Repenser les Cours constitutionnelles et les Hautes Cours de justice
L’Afrique subsaharienne en général, et l’Afrique de l’Ouest en particulier, connait depuis des décennies des problèmes de malnutrition liés à la pauvreté. Malgré les efforts consentis par les États sur le plan économique et les aides publiques au développement reçues, le problème reste entier. Cette réalité douloureuse indique la nécessité de réformes politiques et institutionnelles. Il convient toutefois d’établir une distinction entre les pays anglophones, qui donnent des signes d’un pragmatisme porteur de développement économique, et les pays francophones, où des réformes paraissent urgentes. Elles doivent à notre avis porter sur au moins deux institutions : les Cours constitutionnelles et les Hautes Cours de justice.
Repenser les Cours constitutionnelles pour une meilleure efficacité
Les Cours constitutionnelles des pays de la sphère francophone semblent avoir été mal pensées. Elles ont été conçues dans des contextes particuliers et sont déconnectées des réalités africaines. Leurs décisions ne sont pas susceptibles de recours car elles sont supposées être prises pour l’intérêt du peuple et dans le respect de ses aspirations. À notre avis, l’absence de recours devant la juridiction constitutionnelle pose un vrai problème dans un État de droit. La possibilité de faire recours est garante d’une bonne administration de la justice et la Cour constitutionnelle ne peut être exempte d’une telle procédure.
L’existence d’une option de recours renforcerait la crédibilité de l’institution et des mesures de correction devraient être envisagées pour les cas de haute trahison. Celles-ci sont d’autant plus nécessaires qu’elles permettraient aux personnes chargées de rendre la justice de les appliquer et d’être réellement au-dessus de la mêlée. La guerre civile postélectorale de 2010-2011 en Côte d’Ivoire par exemple a été causée par la partialité et le manque de sagesse des acteurs de la Cour constitutionnelle ivoirienne. Une décision de l’organe constitutionnel a plongé le pays dans une période de conflit et d’incertitude.
Il existe d’autres cas où la Cour constitutionnelle ne semble pas porter la volonté réelle du peuple. Ce positionnement entraîne des situations de conflits latents qui peuvent avoir comme conséquence la déstabilisation de toute une région. Le mode de composition des Cours constitutionnelles doit être réexaminé. Les femmes devraient jouer un rôle plus important et même être portées à la tête de telles institutions pour renforcer leur efficacité. Elles doivent être associées aux réflexions pour assurer une meilleure distribution de la justice.

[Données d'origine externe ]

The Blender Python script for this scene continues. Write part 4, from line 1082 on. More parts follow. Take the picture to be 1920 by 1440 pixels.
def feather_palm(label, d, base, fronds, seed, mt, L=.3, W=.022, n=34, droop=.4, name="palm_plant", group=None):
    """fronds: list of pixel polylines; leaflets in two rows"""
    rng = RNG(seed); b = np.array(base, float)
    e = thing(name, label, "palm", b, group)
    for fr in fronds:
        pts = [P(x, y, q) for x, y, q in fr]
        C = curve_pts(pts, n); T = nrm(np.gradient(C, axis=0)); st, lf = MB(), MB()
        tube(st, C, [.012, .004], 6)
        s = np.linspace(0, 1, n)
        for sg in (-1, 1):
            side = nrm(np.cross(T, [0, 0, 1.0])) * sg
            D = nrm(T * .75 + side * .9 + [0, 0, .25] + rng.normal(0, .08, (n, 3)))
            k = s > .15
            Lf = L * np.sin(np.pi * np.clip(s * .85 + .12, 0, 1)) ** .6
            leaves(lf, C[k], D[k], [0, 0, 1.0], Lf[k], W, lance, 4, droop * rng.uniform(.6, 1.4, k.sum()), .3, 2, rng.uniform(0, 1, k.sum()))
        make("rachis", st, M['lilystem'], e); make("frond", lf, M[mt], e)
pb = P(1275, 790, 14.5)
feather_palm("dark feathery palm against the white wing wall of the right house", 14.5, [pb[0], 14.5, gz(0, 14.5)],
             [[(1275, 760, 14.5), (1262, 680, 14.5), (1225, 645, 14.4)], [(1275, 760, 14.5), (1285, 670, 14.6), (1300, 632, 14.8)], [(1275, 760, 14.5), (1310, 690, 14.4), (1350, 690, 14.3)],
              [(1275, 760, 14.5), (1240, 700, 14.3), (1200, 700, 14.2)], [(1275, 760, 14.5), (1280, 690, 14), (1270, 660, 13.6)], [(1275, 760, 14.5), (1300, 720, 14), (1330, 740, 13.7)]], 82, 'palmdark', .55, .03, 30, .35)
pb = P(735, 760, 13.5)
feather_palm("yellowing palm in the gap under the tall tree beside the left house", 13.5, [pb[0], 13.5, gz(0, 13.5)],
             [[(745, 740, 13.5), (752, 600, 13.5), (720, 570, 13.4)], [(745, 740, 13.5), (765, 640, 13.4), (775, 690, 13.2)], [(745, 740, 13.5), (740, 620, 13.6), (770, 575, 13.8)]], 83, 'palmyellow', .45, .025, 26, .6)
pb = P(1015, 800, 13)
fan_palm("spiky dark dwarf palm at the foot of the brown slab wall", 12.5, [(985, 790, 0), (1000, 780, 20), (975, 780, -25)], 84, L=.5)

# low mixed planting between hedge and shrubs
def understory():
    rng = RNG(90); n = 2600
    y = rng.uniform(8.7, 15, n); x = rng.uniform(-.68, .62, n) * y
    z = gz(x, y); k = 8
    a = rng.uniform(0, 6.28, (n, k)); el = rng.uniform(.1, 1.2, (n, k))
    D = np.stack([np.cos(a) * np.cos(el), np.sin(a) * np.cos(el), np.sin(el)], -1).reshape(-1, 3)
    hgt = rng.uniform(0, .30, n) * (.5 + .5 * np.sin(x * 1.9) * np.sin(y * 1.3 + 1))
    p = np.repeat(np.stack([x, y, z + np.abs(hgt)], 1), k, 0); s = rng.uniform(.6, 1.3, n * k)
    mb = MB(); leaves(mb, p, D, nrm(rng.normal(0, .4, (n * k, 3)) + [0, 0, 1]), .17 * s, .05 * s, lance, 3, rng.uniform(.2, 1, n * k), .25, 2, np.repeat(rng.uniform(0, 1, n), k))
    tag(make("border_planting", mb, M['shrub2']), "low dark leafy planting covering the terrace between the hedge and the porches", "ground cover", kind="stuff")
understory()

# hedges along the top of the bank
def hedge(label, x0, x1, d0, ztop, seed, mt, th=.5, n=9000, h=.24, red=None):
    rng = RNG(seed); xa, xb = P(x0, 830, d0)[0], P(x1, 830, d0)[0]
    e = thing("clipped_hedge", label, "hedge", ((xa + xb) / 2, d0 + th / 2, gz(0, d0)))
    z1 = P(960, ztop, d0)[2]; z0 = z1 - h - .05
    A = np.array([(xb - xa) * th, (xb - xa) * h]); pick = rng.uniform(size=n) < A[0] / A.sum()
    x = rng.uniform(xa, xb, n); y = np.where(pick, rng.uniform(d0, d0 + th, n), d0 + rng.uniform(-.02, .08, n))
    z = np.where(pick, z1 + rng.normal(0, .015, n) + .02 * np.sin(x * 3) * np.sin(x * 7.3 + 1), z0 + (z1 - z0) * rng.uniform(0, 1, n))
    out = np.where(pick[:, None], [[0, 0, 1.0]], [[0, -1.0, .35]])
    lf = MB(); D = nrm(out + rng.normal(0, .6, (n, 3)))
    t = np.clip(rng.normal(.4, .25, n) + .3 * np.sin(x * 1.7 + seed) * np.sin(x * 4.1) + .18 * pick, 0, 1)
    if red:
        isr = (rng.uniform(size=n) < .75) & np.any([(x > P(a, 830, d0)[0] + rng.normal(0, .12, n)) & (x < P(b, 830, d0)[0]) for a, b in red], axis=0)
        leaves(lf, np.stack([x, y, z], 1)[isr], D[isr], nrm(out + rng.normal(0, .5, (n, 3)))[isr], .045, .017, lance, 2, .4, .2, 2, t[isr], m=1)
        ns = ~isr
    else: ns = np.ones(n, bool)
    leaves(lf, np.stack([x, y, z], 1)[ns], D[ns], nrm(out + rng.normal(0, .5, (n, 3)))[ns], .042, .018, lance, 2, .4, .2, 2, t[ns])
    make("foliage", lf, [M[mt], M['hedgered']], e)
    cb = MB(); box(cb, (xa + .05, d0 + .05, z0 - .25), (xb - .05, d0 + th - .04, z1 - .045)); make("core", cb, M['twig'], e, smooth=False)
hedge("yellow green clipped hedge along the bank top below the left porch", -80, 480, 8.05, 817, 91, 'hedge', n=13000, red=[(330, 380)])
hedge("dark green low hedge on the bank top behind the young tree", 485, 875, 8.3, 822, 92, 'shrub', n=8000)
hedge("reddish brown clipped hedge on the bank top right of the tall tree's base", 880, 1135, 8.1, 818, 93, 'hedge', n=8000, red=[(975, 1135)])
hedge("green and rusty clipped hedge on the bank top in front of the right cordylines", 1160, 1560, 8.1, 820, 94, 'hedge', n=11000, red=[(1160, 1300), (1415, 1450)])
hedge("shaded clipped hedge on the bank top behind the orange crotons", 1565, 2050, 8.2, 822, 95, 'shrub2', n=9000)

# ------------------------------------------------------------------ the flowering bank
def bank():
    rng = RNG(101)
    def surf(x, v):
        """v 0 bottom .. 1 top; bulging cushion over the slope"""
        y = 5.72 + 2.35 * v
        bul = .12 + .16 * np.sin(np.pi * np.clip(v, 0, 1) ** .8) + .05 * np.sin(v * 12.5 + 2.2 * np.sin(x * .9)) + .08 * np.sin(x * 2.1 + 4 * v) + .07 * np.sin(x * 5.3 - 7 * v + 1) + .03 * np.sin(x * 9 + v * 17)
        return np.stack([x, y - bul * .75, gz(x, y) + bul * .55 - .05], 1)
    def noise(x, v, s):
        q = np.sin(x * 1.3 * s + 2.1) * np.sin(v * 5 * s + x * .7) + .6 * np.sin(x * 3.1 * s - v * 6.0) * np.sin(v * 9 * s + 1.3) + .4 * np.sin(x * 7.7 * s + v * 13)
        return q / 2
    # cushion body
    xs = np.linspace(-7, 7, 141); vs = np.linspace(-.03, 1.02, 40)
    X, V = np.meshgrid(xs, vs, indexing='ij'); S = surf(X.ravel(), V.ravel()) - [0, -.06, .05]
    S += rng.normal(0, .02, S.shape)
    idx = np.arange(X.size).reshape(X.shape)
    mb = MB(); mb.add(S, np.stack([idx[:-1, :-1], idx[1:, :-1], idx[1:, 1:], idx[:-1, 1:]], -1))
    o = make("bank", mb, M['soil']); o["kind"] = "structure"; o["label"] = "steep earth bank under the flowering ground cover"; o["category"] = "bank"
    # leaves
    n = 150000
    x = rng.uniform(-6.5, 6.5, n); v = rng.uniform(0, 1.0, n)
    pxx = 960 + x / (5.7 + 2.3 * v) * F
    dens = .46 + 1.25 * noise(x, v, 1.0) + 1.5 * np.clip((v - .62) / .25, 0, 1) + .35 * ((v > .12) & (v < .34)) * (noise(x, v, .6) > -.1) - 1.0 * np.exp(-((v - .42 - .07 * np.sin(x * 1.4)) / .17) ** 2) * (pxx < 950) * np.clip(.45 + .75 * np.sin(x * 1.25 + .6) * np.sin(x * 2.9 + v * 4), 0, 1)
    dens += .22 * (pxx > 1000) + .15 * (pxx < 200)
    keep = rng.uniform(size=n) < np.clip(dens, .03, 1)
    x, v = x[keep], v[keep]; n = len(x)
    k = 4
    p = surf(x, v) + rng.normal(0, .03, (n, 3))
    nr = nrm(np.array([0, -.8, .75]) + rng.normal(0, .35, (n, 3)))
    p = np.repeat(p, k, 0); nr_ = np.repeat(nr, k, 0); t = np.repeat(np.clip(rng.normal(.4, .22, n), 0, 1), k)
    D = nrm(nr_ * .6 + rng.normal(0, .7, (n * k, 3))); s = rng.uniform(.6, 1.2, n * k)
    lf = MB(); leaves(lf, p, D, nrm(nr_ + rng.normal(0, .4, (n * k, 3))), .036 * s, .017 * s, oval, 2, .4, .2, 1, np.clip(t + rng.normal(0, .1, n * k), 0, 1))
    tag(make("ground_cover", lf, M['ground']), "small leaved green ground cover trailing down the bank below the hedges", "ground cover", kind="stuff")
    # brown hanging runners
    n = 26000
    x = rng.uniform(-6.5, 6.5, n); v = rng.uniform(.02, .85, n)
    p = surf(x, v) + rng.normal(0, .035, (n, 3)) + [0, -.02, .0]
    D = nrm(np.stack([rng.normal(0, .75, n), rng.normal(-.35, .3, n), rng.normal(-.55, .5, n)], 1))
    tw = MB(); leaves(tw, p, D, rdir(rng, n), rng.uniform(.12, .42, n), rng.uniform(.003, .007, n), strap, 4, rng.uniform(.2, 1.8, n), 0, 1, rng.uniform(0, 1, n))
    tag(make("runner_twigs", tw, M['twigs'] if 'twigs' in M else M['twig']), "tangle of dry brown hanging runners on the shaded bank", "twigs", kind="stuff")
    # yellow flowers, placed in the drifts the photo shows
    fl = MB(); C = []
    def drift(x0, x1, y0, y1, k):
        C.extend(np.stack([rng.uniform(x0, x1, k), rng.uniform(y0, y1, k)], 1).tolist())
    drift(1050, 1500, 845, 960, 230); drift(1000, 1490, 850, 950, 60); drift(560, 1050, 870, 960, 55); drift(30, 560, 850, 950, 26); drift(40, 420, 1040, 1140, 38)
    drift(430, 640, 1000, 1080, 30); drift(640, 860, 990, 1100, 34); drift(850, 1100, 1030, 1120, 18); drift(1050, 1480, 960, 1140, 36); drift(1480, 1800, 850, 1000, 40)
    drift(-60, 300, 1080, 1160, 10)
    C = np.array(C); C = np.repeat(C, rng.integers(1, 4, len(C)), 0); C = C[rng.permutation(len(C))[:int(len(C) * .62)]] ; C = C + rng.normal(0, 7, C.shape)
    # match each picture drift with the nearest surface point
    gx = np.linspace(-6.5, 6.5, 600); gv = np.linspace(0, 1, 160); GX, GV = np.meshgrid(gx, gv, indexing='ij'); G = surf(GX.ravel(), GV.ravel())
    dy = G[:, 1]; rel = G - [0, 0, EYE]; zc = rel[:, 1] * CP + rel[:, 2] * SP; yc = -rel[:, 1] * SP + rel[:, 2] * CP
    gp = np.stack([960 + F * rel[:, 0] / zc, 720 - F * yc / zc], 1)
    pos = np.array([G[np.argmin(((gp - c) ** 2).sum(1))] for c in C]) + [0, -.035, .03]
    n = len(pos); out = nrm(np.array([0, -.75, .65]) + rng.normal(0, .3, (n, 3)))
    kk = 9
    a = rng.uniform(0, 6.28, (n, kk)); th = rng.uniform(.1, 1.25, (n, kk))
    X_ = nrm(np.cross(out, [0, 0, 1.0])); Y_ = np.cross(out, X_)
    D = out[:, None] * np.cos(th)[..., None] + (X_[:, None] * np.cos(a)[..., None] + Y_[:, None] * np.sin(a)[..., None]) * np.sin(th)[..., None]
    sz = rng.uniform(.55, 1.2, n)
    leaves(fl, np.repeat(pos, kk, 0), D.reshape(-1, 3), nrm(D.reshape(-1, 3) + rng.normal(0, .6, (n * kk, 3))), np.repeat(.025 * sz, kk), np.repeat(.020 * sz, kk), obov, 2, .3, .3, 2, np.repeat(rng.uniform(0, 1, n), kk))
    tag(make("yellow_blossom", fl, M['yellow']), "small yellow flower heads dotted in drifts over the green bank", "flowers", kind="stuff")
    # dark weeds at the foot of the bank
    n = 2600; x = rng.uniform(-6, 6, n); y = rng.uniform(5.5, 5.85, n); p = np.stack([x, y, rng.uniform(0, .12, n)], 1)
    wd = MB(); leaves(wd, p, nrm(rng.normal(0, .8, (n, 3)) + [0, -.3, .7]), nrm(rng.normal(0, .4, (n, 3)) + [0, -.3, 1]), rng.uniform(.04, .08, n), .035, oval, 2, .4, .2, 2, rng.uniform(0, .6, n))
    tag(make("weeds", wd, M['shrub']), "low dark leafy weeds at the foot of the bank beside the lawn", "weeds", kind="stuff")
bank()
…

Rendre les Hautes Cours de justice opérantes
Principale juridiction chargée de connaître des affaires concernant les autorités gouvernementales dans nombre de pays francophones d’Afrique de l’Ouest, la Haute Cour de justice a du mal à jouer réellement son rôle. L’institution semble avoir été conçue de manière à rendre les gouvernants inattaquables, une situation qui ouvre la voie à toutes formes de malversations. Le cas de la Haute Cour de justice du Bénin est une illustration de la manière dont ces institutions protègent les autorités politico-administratives au lieu de jouer leur rôle de protection de l’intérêt général des gouvernés et de rempart contre l’impunité.
Comment expliquer qu’il soit si difficile de juger un ancien Chef d’État ou un ministre accusé de parjure ou de mauvaise gestion ? Les procédures sont si exigeantes et politisées que ces Hautes Cours arrivent rarement à l’étape où les autorités soupçonnées de malversations ont à s’expliquer. Il est nécessaire de redéfinir la composition et le mode de fonctionnement des Hautes Cours de justice pour qu’elles servent l’objectif pour lequel elles sont censées avoir été prévues dans les textes constitutionnels. Il ne s’agit pas obligatoirement de mettre en place des dispositions de sanctions tous azimuts, mais de faire respecter les procédures permettant le jugement des autorités mises en cause.
Le poids de l’opinion sur les affaires de détournement de deniers publics est une forme de coercition sociale. La lutte contre toutes les formes de dilapidation des maigres ressources des pays participe à l’amélioration des conditions de vie des plus pauvres. Réformer les Hautes Cours de justice devrait être une priorités dans les pays où ces institutions ne servent jusque-là à rien, ou presque.